• Provided material:
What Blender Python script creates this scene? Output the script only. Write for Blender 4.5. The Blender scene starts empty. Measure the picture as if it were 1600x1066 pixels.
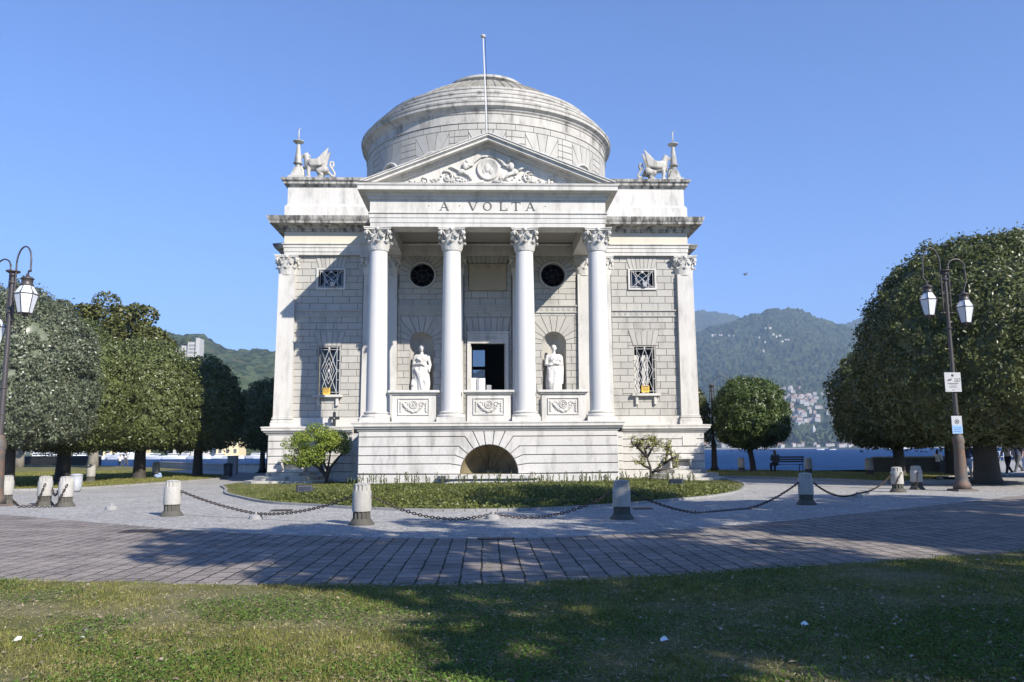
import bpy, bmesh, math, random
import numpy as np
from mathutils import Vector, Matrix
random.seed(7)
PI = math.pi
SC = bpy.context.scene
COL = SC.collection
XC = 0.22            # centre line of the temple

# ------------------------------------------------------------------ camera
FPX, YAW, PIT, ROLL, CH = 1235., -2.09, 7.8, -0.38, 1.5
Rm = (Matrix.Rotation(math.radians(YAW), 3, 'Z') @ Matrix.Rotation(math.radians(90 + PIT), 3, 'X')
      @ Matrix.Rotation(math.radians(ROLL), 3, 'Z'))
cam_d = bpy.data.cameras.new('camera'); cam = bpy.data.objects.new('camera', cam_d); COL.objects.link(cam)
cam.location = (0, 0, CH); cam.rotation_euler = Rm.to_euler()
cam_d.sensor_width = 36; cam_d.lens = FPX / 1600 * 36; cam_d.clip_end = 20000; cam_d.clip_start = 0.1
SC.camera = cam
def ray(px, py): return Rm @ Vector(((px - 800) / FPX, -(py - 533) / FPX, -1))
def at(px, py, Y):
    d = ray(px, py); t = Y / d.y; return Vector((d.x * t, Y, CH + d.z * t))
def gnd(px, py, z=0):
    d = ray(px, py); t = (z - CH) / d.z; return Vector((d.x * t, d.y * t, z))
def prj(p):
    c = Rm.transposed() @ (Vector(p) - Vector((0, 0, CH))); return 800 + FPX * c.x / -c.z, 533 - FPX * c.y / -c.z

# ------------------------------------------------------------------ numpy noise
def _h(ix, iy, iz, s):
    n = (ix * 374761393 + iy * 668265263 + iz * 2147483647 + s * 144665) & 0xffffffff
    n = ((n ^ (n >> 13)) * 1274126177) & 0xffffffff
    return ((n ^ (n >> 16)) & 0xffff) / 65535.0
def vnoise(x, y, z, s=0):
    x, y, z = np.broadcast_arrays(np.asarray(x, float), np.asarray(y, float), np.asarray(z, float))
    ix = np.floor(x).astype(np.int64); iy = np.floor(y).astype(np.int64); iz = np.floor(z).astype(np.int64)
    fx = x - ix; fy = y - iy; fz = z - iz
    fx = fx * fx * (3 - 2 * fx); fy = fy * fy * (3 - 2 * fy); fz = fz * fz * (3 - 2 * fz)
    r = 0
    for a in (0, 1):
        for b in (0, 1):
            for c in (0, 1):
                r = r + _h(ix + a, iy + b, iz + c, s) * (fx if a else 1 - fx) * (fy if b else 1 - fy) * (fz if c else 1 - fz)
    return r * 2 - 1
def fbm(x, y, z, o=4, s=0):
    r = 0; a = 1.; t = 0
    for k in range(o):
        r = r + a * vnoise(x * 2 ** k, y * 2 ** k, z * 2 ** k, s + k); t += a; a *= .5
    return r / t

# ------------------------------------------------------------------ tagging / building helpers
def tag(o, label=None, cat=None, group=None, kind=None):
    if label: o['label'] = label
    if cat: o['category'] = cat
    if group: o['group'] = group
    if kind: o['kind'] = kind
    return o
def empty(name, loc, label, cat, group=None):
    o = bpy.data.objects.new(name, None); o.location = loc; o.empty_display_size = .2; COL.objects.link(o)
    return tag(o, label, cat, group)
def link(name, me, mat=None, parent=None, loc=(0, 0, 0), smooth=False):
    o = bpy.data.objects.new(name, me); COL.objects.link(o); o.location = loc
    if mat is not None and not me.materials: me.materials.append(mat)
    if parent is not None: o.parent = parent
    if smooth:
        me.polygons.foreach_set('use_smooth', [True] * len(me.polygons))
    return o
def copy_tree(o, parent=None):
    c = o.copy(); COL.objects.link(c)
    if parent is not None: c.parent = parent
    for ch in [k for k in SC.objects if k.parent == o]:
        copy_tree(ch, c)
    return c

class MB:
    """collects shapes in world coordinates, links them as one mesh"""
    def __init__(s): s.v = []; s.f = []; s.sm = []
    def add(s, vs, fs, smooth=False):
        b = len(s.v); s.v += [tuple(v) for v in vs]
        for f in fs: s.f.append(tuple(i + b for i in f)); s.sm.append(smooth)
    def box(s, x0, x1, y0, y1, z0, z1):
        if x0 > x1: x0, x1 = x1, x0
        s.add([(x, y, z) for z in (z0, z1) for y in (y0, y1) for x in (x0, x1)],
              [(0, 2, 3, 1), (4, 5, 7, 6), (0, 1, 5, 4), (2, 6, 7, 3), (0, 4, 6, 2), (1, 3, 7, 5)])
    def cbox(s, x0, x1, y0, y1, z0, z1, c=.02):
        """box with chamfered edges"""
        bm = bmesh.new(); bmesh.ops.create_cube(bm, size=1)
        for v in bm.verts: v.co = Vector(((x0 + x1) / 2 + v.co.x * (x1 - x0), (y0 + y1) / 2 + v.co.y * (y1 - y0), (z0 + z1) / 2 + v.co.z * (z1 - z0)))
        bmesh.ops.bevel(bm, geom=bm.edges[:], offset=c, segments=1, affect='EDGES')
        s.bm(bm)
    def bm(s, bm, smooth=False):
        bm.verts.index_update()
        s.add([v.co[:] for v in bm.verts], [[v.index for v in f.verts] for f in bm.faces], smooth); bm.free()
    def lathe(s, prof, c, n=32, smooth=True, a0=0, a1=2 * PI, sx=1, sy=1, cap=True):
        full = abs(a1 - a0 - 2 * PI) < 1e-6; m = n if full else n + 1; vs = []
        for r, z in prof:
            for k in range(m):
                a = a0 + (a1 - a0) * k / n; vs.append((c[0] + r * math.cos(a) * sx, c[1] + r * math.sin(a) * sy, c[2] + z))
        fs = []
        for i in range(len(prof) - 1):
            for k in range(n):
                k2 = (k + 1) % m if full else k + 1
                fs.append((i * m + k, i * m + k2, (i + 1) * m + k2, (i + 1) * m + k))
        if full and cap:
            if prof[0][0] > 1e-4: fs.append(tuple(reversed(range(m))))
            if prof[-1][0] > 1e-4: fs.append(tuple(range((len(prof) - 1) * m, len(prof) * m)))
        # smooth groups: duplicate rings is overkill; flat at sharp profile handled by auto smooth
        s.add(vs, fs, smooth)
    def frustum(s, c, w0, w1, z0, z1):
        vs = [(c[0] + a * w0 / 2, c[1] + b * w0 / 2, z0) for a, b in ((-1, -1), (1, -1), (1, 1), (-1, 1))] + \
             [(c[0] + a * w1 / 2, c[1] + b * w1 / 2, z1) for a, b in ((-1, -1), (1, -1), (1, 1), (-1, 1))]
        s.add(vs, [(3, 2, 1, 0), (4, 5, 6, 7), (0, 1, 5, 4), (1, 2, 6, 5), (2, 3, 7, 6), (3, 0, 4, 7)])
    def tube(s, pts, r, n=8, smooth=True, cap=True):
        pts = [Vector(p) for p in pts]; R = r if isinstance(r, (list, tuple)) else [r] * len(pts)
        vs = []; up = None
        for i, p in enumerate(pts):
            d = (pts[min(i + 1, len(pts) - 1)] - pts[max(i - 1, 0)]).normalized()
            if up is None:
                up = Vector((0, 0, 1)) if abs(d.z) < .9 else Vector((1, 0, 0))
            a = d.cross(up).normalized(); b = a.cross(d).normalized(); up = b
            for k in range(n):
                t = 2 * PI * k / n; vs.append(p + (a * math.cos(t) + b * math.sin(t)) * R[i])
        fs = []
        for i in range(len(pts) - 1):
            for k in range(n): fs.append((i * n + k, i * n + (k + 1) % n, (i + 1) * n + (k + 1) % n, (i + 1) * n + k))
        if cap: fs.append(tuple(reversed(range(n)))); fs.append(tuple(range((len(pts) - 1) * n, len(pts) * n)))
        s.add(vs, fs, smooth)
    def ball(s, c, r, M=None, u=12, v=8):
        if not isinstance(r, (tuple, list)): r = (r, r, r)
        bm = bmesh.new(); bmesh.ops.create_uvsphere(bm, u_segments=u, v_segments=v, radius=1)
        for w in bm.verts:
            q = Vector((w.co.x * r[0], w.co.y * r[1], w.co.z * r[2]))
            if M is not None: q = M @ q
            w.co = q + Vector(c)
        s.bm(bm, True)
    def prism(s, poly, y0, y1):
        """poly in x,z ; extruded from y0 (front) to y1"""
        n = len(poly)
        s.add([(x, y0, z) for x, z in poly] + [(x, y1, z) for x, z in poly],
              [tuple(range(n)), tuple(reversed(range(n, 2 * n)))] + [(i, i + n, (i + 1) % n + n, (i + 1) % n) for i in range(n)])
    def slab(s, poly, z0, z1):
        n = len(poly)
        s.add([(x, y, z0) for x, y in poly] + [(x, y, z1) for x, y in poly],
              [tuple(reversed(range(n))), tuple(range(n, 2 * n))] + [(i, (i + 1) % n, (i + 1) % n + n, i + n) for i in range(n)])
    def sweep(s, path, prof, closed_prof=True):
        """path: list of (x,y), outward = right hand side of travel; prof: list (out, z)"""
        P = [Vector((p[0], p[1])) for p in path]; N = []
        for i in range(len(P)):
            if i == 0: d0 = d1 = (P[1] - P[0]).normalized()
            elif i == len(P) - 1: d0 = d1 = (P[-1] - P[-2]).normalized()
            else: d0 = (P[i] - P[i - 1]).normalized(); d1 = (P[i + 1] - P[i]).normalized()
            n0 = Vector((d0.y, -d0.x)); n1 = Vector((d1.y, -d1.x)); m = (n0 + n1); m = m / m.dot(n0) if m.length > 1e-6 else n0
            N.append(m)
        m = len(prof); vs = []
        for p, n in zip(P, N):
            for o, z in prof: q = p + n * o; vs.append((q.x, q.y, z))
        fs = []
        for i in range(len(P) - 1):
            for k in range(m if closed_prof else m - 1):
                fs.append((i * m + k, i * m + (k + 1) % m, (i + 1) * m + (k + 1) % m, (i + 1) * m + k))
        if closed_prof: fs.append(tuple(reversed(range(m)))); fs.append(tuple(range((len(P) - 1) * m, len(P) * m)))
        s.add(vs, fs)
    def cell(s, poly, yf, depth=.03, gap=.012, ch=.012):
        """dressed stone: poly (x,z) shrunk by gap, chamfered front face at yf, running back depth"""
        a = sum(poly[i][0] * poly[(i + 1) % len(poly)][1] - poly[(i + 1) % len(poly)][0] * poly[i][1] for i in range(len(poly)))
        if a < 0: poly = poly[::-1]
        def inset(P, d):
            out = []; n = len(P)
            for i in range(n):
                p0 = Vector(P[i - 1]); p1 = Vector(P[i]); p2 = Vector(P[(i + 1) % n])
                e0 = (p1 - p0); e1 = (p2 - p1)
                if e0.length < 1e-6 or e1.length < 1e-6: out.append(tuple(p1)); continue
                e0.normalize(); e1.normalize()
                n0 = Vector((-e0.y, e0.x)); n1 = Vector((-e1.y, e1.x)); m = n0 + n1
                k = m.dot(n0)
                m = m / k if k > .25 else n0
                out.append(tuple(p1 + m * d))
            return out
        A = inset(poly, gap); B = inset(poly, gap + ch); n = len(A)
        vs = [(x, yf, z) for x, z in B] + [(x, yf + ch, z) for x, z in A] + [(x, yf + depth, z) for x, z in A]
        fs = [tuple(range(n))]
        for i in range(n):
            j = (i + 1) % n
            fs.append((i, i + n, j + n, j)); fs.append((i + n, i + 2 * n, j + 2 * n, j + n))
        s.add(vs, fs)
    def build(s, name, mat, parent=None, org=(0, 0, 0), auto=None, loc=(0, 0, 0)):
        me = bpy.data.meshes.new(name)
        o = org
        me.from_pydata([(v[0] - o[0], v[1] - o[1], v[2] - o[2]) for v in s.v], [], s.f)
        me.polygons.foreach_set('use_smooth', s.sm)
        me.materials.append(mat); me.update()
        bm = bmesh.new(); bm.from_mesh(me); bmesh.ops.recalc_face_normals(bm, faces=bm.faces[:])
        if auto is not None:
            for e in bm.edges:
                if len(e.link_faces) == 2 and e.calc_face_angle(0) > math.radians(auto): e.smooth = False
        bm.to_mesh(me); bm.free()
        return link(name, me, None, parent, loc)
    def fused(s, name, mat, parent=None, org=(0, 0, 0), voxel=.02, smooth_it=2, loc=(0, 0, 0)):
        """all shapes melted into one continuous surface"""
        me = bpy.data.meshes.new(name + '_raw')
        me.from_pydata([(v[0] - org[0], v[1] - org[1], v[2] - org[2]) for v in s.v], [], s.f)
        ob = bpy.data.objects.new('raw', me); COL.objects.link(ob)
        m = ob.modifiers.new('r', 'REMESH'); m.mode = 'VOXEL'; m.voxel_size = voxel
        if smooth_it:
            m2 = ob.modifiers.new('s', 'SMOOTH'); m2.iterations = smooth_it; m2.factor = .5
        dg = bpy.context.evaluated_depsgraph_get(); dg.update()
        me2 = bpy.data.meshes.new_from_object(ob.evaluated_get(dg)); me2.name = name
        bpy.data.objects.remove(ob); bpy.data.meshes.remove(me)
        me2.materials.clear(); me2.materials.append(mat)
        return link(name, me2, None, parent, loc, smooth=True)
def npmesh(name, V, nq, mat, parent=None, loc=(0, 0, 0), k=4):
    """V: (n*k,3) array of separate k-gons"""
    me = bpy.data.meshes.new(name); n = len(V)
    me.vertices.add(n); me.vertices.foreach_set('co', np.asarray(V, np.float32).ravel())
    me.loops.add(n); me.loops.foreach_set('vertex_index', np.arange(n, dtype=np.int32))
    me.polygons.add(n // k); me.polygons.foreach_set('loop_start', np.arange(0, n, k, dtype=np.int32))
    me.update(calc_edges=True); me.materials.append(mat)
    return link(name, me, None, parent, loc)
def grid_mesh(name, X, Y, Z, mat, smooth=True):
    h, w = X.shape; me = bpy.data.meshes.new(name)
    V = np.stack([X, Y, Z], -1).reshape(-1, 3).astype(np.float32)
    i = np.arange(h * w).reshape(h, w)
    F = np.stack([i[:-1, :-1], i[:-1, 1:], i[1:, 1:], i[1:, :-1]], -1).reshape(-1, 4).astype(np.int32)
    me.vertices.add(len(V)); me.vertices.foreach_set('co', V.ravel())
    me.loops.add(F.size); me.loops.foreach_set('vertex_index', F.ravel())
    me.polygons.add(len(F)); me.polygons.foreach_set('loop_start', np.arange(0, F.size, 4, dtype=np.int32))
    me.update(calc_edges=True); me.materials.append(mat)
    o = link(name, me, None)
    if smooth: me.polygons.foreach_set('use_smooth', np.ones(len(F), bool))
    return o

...

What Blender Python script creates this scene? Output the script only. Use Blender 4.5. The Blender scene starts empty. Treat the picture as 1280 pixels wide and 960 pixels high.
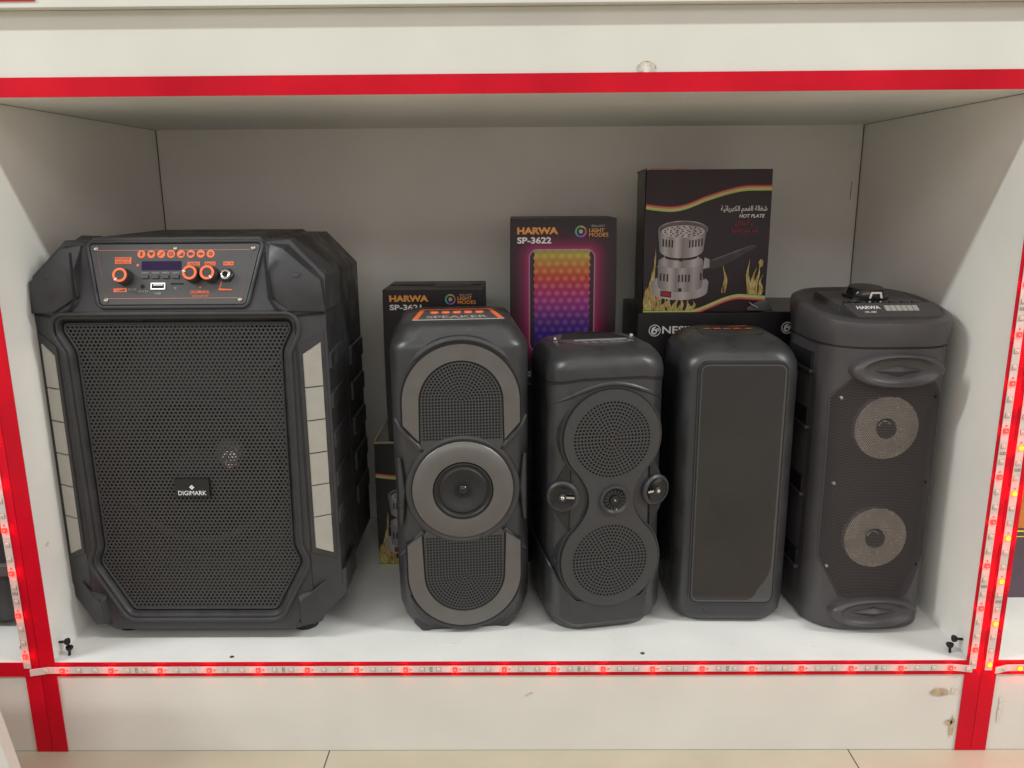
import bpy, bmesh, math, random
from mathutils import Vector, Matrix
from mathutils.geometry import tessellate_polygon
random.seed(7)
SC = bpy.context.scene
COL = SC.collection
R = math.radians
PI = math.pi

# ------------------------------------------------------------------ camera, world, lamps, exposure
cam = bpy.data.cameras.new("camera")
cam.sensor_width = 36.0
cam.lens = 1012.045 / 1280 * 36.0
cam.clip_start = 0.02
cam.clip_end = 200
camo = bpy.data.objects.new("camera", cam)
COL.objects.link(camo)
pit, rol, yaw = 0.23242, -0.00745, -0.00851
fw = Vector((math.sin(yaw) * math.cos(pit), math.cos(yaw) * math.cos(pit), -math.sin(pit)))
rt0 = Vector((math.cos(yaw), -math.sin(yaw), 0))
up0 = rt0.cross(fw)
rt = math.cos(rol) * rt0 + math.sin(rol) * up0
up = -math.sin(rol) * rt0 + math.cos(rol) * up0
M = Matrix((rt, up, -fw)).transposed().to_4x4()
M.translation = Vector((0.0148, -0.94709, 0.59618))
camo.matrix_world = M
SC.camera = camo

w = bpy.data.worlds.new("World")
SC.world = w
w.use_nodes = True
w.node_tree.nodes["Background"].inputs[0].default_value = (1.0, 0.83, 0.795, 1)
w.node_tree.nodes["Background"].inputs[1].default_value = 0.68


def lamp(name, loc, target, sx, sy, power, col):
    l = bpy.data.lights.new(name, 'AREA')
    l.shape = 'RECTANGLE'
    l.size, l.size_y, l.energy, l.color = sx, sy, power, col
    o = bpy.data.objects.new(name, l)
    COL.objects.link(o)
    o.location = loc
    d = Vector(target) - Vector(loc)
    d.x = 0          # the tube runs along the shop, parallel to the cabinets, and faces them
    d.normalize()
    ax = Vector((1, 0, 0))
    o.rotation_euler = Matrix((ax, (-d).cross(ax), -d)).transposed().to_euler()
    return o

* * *

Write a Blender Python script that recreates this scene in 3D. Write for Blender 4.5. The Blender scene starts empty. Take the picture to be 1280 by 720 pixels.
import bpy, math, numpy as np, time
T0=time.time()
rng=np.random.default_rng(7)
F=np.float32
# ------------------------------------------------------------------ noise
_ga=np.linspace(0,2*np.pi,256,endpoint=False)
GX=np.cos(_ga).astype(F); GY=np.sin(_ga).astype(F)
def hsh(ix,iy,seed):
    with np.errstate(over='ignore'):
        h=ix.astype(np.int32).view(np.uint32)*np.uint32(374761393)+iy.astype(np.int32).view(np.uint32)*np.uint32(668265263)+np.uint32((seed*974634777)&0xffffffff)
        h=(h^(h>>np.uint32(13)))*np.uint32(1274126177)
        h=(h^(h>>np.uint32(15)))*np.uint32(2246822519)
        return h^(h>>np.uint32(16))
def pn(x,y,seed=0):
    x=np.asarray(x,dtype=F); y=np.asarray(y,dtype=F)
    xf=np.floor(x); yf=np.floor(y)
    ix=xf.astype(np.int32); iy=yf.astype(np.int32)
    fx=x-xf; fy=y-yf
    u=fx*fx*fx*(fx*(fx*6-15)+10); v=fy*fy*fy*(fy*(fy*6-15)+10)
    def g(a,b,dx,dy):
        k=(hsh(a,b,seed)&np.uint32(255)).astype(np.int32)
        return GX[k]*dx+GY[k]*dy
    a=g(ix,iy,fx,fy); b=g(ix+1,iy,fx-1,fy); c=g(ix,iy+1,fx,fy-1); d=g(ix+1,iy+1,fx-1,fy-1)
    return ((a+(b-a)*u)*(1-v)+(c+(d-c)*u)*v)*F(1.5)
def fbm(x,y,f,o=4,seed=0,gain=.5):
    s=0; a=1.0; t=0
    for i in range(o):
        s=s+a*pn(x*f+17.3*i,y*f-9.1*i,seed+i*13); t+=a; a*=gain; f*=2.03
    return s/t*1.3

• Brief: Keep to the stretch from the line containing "were 1600x1066 pixels." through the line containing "of the temple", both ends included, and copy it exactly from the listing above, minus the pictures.

• Solved exercise:
What Blender Python script creates this scene? Output the script only. Write for Blender 4.5. The Blender scene starts empty. Measure the picture as if it were 1600x1066 pixels.
import bpy, bmesh, math, random
import numpy as np
from mathutils import Vector, Matrix
random.seed(7)
PI = math.pi
SC = bpy.context.scene
COL = SC.collection
XC = 0.22            # centre line of the temple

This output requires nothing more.